The solution is stopping the war and accelerating the political process to achieve sustainable peace:
What our country needs to serve the interests of all its people is to link the civilian-political track with the military track. The African Union’s call for civilians and Egypt’s call for civilians track also need to be linked and subsequently coordinated with the military track in Jeddah to reach a long-term humanitarian ceasefire, with regional and international monitoring on the ground. This would create an environment for the return of civilians to their homes, the delivery of humanitarian relief, the opening of roads, the protection of civilians, and their active participation in an open political space. Addressing the root causes of the crisis by rebuilding the state, establishing a single professional army, and completing the December Revolution in a single interconnected process that would lead to civilian democratic governance, stability, development, and citizenship without discrimination. Going down the path of opening foreign bases or following the Libyan model will only prolong the war and prove fatal for Sudan.

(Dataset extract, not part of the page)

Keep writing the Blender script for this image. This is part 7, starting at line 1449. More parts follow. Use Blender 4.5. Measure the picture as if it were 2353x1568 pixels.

The views and opinions expressed in this op-ed are those of the contributing author and do not necessarily reflect the position of Radio Dabanga.
The author: Yassir Arman is the founder and secretary general of the SPLM-N-Democratic Revolutionary Movement, which is a party to the mainstream Forces of Freedom and Change (FFC-Central Council) and member of the Civil Democratic Forces (Tagadom).
Profile on Facebook
X (formerly Twitter) @Yassir_Arman
* Tagadom
The Coordination of the Civil Democratic Forces alliance, better known by its Arabic acronym Tagadom (meaning ‘progress’ in Arabic), was founded in the Ethiopian capital of Addis Ababa in October 2023, by members of the mainstream Forces for Freedom and Change (FFC-Central Council) and other Sudanese pro-democracy parties and groups. Former PM Abdalla Hamdok was elected chair. The Arab Socialist Ba’ath Party and the Communist Party of Sudan are not part of the alliance.
Tagadom aims to build the “broadest democratic civil front possible” against the war between the Sudan Armed Forces (SAF) and the paramilitary Rapid Support Forces (RSF) that erupted in April that year. In December, Tagadom invited the commanders of the warring parties to discuss its roadmap to peace with them. RSF Commander Mohamed ‘Hemedti’ Dagalo responded to the call and signed the Addis Ababa Declaration with Tagadom on January 2.
The SAF did not respond, but instead accused the alliance of siding with its enemy. In early April, the Sudanese Committee for RSF War Crimes and Violations in Port Sudan filed criminal charges against 17 Tagadom leaders (Abdalla Hamdok, Omer El Degeir, Khaled Yousef, Maryam, Zeinab, and Siddig El Sadig, El Wasig El Bereir, Rasha Awad, Maher Abujookh, Shawgi Abdelazim, Babakr Feisal, Taha Ishag, Mohamed El Faki, Yassir Arman, Suliman Sandal, Jaafar Hasan, and Mohamed Osman), a move that was expected by many.
The Civil Democratic Forces alliance held its official founding conference in Addis Ababa in end May. The 600 participants approved a political paper and the organisational structure representing political parties, trade unions, resistance committees, civil society groups, and the Sudan Revolutionary Front (SRF) rebel alliance. Heated discussions were held voicing various political opinions, with some friction over calls to cancel the Addis Ababa Declaration.